[BEGIN Material provided]
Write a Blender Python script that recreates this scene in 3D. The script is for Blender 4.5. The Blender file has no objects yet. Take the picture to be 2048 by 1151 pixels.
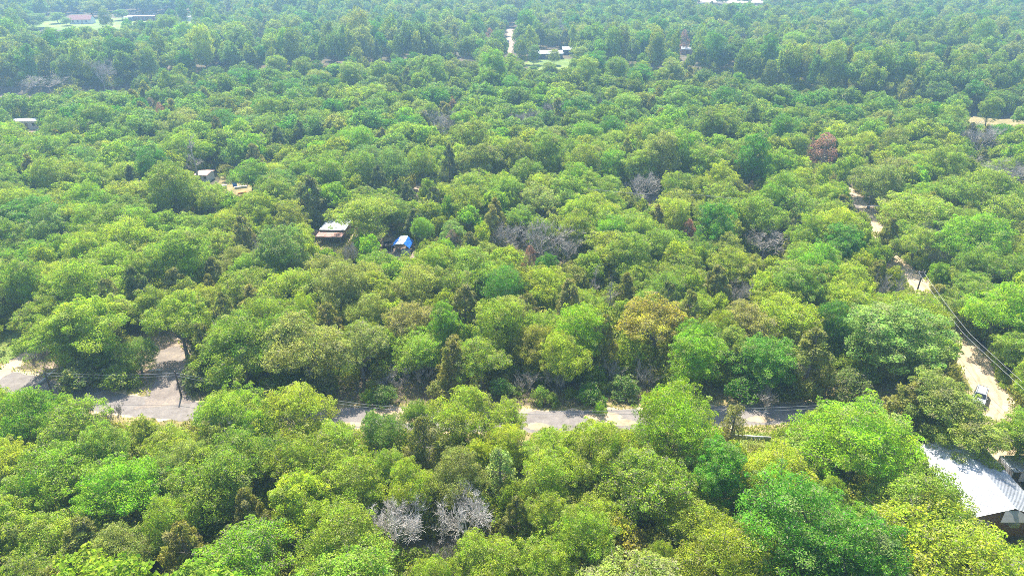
import bpy, math, random
import numpy as np
R_ = math.radians
sc = bpy.context.scene
C = sc.collection

# ------------------------------------------------------------------ camera, world, sun, exposure
CAM_H, PITCH, FPX = 60.0, R_(27.7), 1384.0
cam = bpy.data.cameras.new('camera'); camo = bpy.data.objects.new('camera', cam); C.objects.link(camo)
cam.sensor_width = 36.0; cam.lens = 36.0 * FPX / 2048.0
cam.clip_start = 0.5; cam.clip_end = 6000.0
camo.location = (0, 0, CAM_H); camo.rotation_euler = (R_(90) - PITCH, 0, 0)
sc.camera = camo

SUN_EL, SUN_AZ = R_(59), R_(-16)          # azimuth from +Y towards +X
w = bpy.data.worlds.new("World"); sc.world = w; w.use_nodes = True
nt = w.node_tree; nt.nodes.clear()
sky = nt.nodes.new('ShaderNodeTexSky'); sky.sky_type = 'NISHITA'; sky.sun_disc = False
sky.sun_elevation = SUN_EL; sky.sun_rotation = SUN_AZ
bg = nt.nodes.new('ShaderNodeBackground'); bg.inputs[1].default_value = 0.14
wo = nt.nodes.new('ShaderNodeOutputWorld')
nt.links.new(sky.outputs[0], bg.inputs[0]); nt.links.new(bg.outputs[0], wo.inputs[0])
sl = bpy.data.lights.new('sun', 'SUN'); sl.energy = 4.5; sl.angle = R_(0.53); sl.color = (1.0, 0.94, 0.82)
so = bpy.data.objects.new('sun', sl); C.objects.link(so); so.location = (0, 0, 200)
so.rotation_euler = (R_(90) - SUN_EL, 0, math.pi - SUN_AZ)
sc.view_settings.view_transform = 'Standard'; sc.view_settings.look = 'None'
sc.view_settings.gamma = 1.0; sc.view_settings.use_curve_mapping = False
sc.view_settings.exposure = 1.5
HAZE_DENSITY, HAZE_COLOR, HAZE_G = 0.00054, (0.40, 0.66, 0.94, 1), 0.45
sc.render.film_transparent = False
cy = sc.cycles
cy.max_bounces = 6; cy.diffuse_bounces = 4; cy.transmission_bounces = 4; cy.glossy_bounces = 2
cy.volume_bounces = 1; cy.transparent_max_bounces = 4
cy.use_denoising = False; cy.sample_clamp_indirect = 4.0
sc.render.filter_size = 1.0 if hasattr(sc.render, 'filter_size') else 1.5
cy.pixel_filter_type = 'BLACKMAN_HARRIS'; cy.filter_width = 0.9

# ------------------------------------------------------------------ helpers
_f = np.array([0, math.cos(PITCH), -math.sin(PITCH)]); _u = np.array([0, math.sin(PITCH), math.cos(PITCH)])
def P(px, py, z=0.0):
    """point of the place at height z that the photograph shows at (px, py)"""
    d = _f + np.array([1., 0, 0]) * (px - 1024) / FPX - _u * (py - 575.5) / FPX
    t = (z - CAM_H) / d[2]
    return np.array([0, 0, CAM_H]) + d * t
def proj(x, y, z):
    v = np.array([x, y, z - CAM_H]); dep = v @ _f
    return 1024 + FPX * v[0] / dep, 575.5 - FPX * (v @ _u) / dep, dep

class MB:
    def __init__(s): s.v = []; s.f = []
    def add(s, vs, fs):
        n = len(s.v); s.v += [tuple(map(float, p)) for p in vs]; s.f += [tuple(i + n for i in q) for q in fs]; return s
    def box(s, c, size, rz=0.0, tilt=None):
        hx, hy, hz = [k / 2 for k in size]; ca, sa = math.cos(rz), math.sin(rz); vs = []
        for dz in (-hz, hz):
            for dx, dy in ((-hx, -hy), (hx, -hy), (hx, hy), (-hx, hy)):
                x, y, z = dx, dy, dz
                if tilt:
                    a, b = math.cos(tilt), math.sin(tilt); x, z = x * a + z * b, -x * b + z * a
                vs.append((c[0] + x * ca - y * sa, c[1] + x * sa + y * ca, c[2] + z))
        return s.add(vs, [(3, 2, 1, 0), (4, 5, 6, 7), (0, 1, 5, 4), (1, 2, 6, 5), (2, 3, 7, 6), (3, 0, 4, 7)])
    def tube(s, pts, rad, n=5, cap=True):
        pts = [np.array(p, float) for p in pts]; base = len(s.v); ring = []
        for i, p in enumerate(pts):
            d = pts[min(i + 1, len(pts) - 1)] - pts[max(i - 1, 0)]; d = d / (np.linalg.norm(d) + 1e-9)
            a = np.cross(d, (0, 0, 1)) if abs(d[2]) < .95 else np.cross(d, (1, 0, 0)); a /= np.linalg.norm(a); b = np.cross(d, a)
            for k in range(n):
                t = 2 * math.pi * k / n; s.v.append(tuple(p + rad[i] * (a * math.cos(t) + b * math.sin(t))))
        for i in range(len(pts) - 1):
            for k in range(n):
                q = base + i * n; s.f.append((q + k, q + (k + 1) % n, q + n + (k + 1) % n, q + n + k))
        if cap:
            s.f.append(tuple(base + (len(pts) - 1) * n + k for k in range(n)))
        return s
    def prism(s, prof, y0, y1):
        """profile in x,z extruded along y"""
        n = len(prof); vs = [(x, y0, z) for x, z in prof] + [(x, y1, z) for x, z in prof]
        fs = [tuple(range(n)), tuple(range(2 * n - 1, n - 1, -1))] + [(i + n, (i + 1) % n + n, (i + 1) % n, i) for i in range(n)]
        return s.add(vs, fs)
    def data(s, name, mat, smooth=False):
        me = bpy.data.meshes.new(name); me.from_pydata(s.v, [], s.f); me.materials.append(mat)
        if smooth: me.polygons.foreach_set('use_smooth', [True] * len(me.polygons))
        me.update(); return me
    def build(s, name, mat, parent=None, smooth=False):
        return link(name, s.data(name, mat, smooth), parent)

def link(name, data, parent=None):
    o = bpy.data.objects.new(name, data); C.objects.link(o)
    if parent is not None: o.parent = parent
    return o
def tag(o, label=None, cat=None, group=None, kind=None):
    for k, v in (('label', label), ('category', cat), ('group', group), ('kind', kind)):
        if v: o[k] = v
    return o
def thing(name, label, cat, loc=(0, 0, 0), rz=0.0, group=None, scale=(1, 1, 1)):
    o = bpy.data.objects.new(name, None); C.objects.link(o); o.empty_display_size = .3
    o.location = tuple(map(float, loc)); o.rotation_euler = (0, 0, rz); o.scale = scale
    return tag(o, label, cat, group)

# ------------------------------------------------------------------ materials
class NT:
    def __init__(s, name):
        s.m = bpy.data.materials.new(name); s.m.use_nodes = True; s.t = s.m.node_tree; s.t.nodes.clear()
    def n(s, typ, **kw):
        o = s.t.nodes.new(typ)
        for k, v in kw.items():
            if k.startswith('i_'):
                key = k[2:]; key = int(key) if key.isdigit() else key.replace('_', ' ')
                if isinstance(v, bpy.types.NodeSocket): s.t.links.new(v, o.inputs[key])
                else: o.inputs[key].default_value = v
            else: setattr(o, k, v)
        return o
    def out(s, sh): s.t.links.new(sh, s.n('ShaderNodeOutputMaterial').inputs[0]); return s.m
def col(c): return tuple(c) + (1,) if len(c) == 3 else tuple(c)
def noise(t, scale, detail=4, rough=.6, vec=None):
    kw = dict(i_Scale=scale, i_Detail=detail, i_Roughness=rough)
    if vec is not None: kw['i_Vector'] = vec
    return t.n('ShaderNodeTexNoise', **kw).outputs[0]
def ramp(t, fac, stops):
    r = t.n('ShaderNodeValToRGB', i_Fac=fac); e = r.color_ramp.elements
    while len(e) < len(stops): e.new(.5)
    for k, (p, c) in zip(e, stops): k.position = p; k.color = col(c)
    return r.outputs[0]
def mix(t, fac, a, b, mode='MIX'):
    m = t.n('ShaderNodeMix', data_type='RGBA', blend_type=mode, clamp_factor=True)
    for i, v in ((0, fac), (6, a), (7, b)):
        if isinstance(v, bpy.types.NodeSocket): t.t.links.new(v, m.inputs[i])
        else: m.inputs[i].default_value = v if i == 0 else col(v)
    return m.outputs[2]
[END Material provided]
Required work> Reproduce the material above exactly, first line through the line that contains "sc.camera = camo", minus the pictures.

Correct response>
Write a Blender Python script that recreates this scene in 3D. The script is for Blender 4.5. The Blender file has no objects yet. Take the picture to be 2048 by 1151 pixels.
import bpy, math, random
import numpy as np
R_ = math.radians
sc = bpy.context.scene
C = sc.collection

# ------------------------------------------------------------------ camera, world, sun, exposure
CAM_H, PITCH, FPX = 60.0, R_(27.7), 1384.0
cam = bpy.data.cameras.new('camera'); camo = bpy.data.objects.new('camera', cam); C.objects.link(camo)
cam.sensor_width = 36.0; cam.lens = 36.0 * FPX / 2048.0
cam.clip_start = 0.5; cam.clip_end = 6000.0
camo.location = (0, 0, CAM_H); camo.rotation_euler = (R_(90) - PITCH, 0, 0)
sc.camera = camo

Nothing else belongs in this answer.